## Supplied information

## begin

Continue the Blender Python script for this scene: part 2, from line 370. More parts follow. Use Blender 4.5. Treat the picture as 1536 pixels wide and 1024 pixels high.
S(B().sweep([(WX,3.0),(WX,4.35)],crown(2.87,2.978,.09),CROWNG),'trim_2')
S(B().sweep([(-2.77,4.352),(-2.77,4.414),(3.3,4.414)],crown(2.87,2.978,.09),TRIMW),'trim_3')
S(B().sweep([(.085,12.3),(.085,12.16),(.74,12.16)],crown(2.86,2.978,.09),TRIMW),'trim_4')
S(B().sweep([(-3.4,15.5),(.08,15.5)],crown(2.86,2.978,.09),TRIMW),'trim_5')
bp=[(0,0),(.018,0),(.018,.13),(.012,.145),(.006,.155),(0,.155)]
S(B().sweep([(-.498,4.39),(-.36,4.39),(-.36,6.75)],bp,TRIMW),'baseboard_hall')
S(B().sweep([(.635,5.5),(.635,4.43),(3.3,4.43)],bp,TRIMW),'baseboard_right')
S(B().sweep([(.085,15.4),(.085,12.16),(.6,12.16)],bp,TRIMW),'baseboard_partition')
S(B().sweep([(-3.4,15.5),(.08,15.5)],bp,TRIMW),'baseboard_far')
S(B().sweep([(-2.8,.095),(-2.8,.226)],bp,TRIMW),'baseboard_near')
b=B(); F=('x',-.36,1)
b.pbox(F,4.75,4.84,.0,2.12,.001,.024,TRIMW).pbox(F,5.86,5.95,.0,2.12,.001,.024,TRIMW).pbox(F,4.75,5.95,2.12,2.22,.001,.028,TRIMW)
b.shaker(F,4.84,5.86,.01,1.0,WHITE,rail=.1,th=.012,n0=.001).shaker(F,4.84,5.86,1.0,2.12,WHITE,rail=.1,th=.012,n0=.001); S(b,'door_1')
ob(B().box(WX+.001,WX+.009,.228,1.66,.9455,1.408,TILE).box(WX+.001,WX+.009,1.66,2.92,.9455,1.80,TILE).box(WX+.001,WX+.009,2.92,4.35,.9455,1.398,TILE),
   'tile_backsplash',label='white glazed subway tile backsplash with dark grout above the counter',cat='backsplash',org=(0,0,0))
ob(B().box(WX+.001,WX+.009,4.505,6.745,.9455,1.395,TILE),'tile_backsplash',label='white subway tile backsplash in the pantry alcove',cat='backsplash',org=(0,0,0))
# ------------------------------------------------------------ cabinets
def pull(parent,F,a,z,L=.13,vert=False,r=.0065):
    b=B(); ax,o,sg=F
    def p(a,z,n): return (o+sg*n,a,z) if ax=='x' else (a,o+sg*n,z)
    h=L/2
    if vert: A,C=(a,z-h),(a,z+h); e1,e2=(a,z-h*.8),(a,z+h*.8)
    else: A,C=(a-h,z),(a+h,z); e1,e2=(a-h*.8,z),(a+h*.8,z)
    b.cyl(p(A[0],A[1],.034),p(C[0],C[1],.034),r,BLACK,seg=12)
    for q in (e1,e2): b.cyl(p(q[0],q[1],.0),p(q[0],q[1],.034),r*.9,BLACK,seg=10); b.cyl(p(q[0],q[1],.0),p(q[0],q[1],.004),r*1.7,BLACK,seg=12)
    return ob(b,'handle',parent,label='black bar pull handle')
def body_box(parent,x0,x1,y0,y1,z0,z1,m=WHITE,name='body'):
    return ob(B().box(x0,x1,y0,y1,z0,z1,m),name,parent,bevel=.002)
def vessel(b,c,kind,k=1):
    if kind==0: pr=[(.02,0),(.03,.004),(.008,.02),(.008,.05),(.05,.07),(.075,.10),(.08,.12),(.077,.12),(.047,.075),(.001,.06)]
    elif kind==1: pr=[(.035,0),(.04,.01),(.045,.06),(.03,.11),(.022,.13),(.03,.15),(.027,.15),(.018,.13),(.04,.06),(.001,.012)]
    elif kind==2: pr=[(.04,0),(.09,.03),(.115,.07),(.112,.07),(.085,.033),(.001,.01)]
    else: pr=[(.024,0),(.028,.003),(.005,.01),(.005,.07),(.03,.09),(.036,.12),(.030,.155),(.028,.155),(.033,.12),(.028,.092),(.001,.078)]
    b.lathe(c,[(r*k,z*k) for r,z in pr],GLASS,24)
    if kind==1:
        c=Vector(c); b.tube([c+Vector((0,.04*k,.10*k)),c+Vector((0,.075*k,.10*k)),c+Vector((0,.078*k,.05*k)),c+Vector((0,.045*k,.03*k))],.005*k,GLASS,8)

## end

## Set task
Please set down the whole listing above without altering a single line.

## Written answer
Continue the Blender Python script for this scene: part 2, from line 370. More parts follow. Use Blender 4.5. Treat the picture as 1536 pixels wide and 1024 pixels high.
S(B().sweep([(WX,3.0),(WX,4.35)],crown(2.87,2.978,.09),CROWNG),'trim_2')
S(B().sweep([(-2.77,4.352),(-2.77,4.414),(3.3,4.414)],crown(2.87,2.978,.09),TRIMW),'trim_3')
S(B().sweep([(.085,12.3),(.085,12.16),(.74,12.16)],crown(2.86,2.978,.09),TRIMW),'trim_4')
S(B().sweep([(-3.4,15.5),(.08,15.5)],crown(2.86,2.978,.09),TRIMW),'trim_5')
bp=[(0,0),(.018,0),(.018,.13),(.012,.145),(.006,.155),(0,.155)]
S(B().sweep([(-.498,4.39),(-.36,4.39),(-.36,6.75)],bp,TRIMW),'baseboard_hall')
S(B().sweep([(.635,5.5),(.635,4.43),(3.3,4.43)],bp,TRIMW),'baseboard_right')
S(B().sweep([(.085,15.4),(.085,12.16),(.6,12.16)],bp,TRIMW),'baseboard_partition')
S(B().sweep([(-3.4,15.5),(.08,15.5)],bp,TRIMW),'baseboard_far')
S(B().sweep([(-2.8,.095),(-2.8,.226)],bp,TRIMW),'baseboard_near')
b=B(); F=('x',-.36,1)
b.pbox(F,4.75,4.84,.0,2.12,.001,.024,TRIMW).pbox(F,5.86,5.95,.0,2.12,.001,.024,TRIMW).pbox(F,4.75,5.95,2.12,2.22,.001,.028,TRIMW)
b.shaker(F,4.84,5.86,.01,1.0,WHITE,rail=.1,th=.012,n0=.001).shaker(F,4.84,5.86,1.0,2.12,WHITE,rail=.1,th=.012,n0=.001); S(b,'door_1')
ob(B().box(WX+.001,WX+.009,.228,1.66,.9455,1.408,TILE).box(WX+.001,WX+.009,1.66,2.92,.9455,1.80,TILE).box(WX+.001,WX+.009,2.92,4.35,.9455,1.398,TILE),
   'tile_backsplash',label='white glazed subway tile backsplash with dark grout above the counter',cat='backsplash',org=(0,0,0))
ob(B().box(WX+.001,WX+.009,4.505,6.745,.9455,1.395,TILE),'tile_backsplash',label='white subway tile backsplash in the pantry alcove',cat='backsplash',org=(0,0,0))
# ------------------------------------------------------------ cabinets
def pull(parent,F,a,z,L=.13,vert=False,r=.0065):
    b=B(); ax,o,sg=F
    def p(a,z,n): return (o+sg*n,a,z) if ax=='x' else (a,o+sg*n,z)
    h=L/2
    if vert: A,C=(a,z-h),(a,z+h); e1,e2=(a,z-h*.8),(a,z+h*.8)
    else: A,C=(a-h,z),(a+h,z); e1,e2=(a-h*.8,z),(a+h*.8,z)
    b.cyl(p(A[0],A[1],.034),p(C[0],C[1],.034),r,BLACK,seg=12)
    for q in (e1,e2): b.cyl(p(q[0],q[1],.0),p(q[0],q[1],.034),r*.9,BLACK,seg=10); b.cyl(p(q[0],q[1],.0),p(q[0],q[1],.004),r*1.7,BLACK,seg=12)
    return ob(b,'handle',parent,label='black bar pull handle')
def body_box(parent,x0,x1,y0,y1,z0,z1,m=WHITE,name='body'):
    return ob(B().box(x0,x1,y0,y1,z0,z1,m),name,parent,bevel=.002)
def vessel(b,c,kind,k=1):
    if kind==0: pr=[(.02,0),(.03,.004),(.008,.02),(.008,.05),(.05,.07),(.075,.10),(.08,.12),(.077,.12),(.047,.075),(.001,.06)]
    elif kind==1: pr=[(.035,0),(.04,.01),(.045,.06),(.03,.11),(.022,.13),(.03,.15),(.027,.15),(.018,.13),(.04,.06),(.001,.012)]
    elif kind==2: pr=[(.04,0),(.09,.03),(.115,.07),(.112,.07),(.085,.033),(.001,.01)]
    else: pr=[(.024,0),(.028,.003),(.005,.01),(.005,.07),(.03,.09),(.036,.12),(.030,.155),(.028,.155),(.033,.12),(.028,.092),(.001,.078)]
    b.lathe(c,[(r*k,z*k) for r,z in pr],GLASS,24)
    if kind==1:
        c=Vector(c); b.tube([c+Vector((0,.04*k,.10*k)),c+Vector((0,.075*k,.10*k)),c+Vector((0,.078*k,.05*k)),c+Vector((0,.045*k,.03*k))],.005*k,GLASS,8)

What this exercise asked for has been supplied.